Tens of thousands of people took to the streets of Greece on Wednesday and workers went on strike in the biggest show of public anger yet over the country's deadliest train disaster that killed 57 people last week.

The crash on February 28 has stirred public outrage over the crumbling state of the rail network. Striking workers say years of neglect, underinvestment and understaffing - a legacy of Greece's decade-long debt crisis - are to blame.

In the largest street protests the government has faced since being elected in 2019, police estimated more than 60,000 people, among them transport workers, students and teachers, took part in demonstrations in cities across Greece.

More than 40,000 people marched to parliament in central Athens alone, chanting "Murderers!" and "We are all in the same carriage".

Violence briefly broke out when a group of protesters clashed with riot police, who fired tear gas at the crowd. Protesters hurled petrol bombs in front of parliament and set a van and garbage bins on fire.

Thousands also took to the streets in Greece's second-biggest city of Thessaloniki, where a group of protesters hurled stones at a government building.

Many of the around 350 people aboard an intercity passenger train that collided head-on with a freight train while travelling on the same track were university students heading north to Thessaloniki from Athens.

"Message me when you get there," a placard in Athens read, echoing what has become one of the slogans of the protests over the past week.

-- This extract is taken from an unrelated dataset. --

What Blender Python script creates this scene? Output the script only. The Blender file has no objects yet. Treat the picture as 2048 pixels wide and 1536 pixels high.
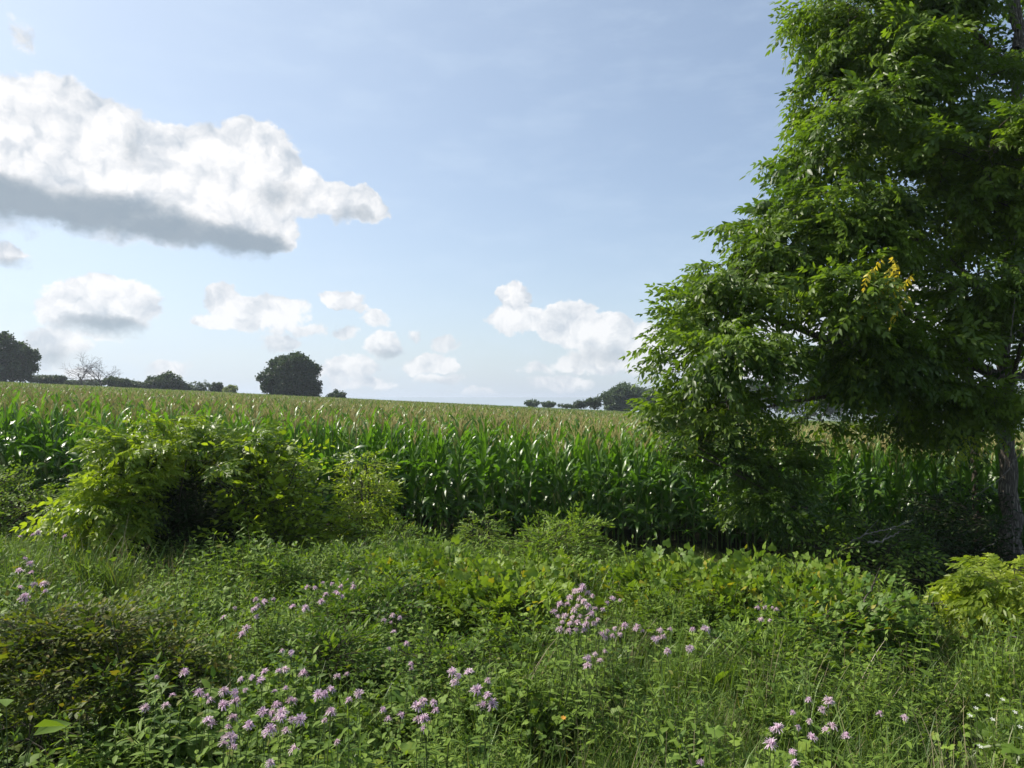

"You feel angry because the government did nothing for all of those kids. The public transport is a mess," said 19-year-old Nikomathi Vathi.

"We're going to be here until things change," said another student, Vaggelis Somarakis.

The conservative government, which had been planning to call an election in the coming weeks, promised on Wednesday to fix the ailing rail system.

Transport Minister George Gerapetritis told a news conference he understood the anger the accident had caused.

"No train will set off again, if we have not secured safety at the maximum possible level," he said after announcing a suspension of the service while it reviews safety.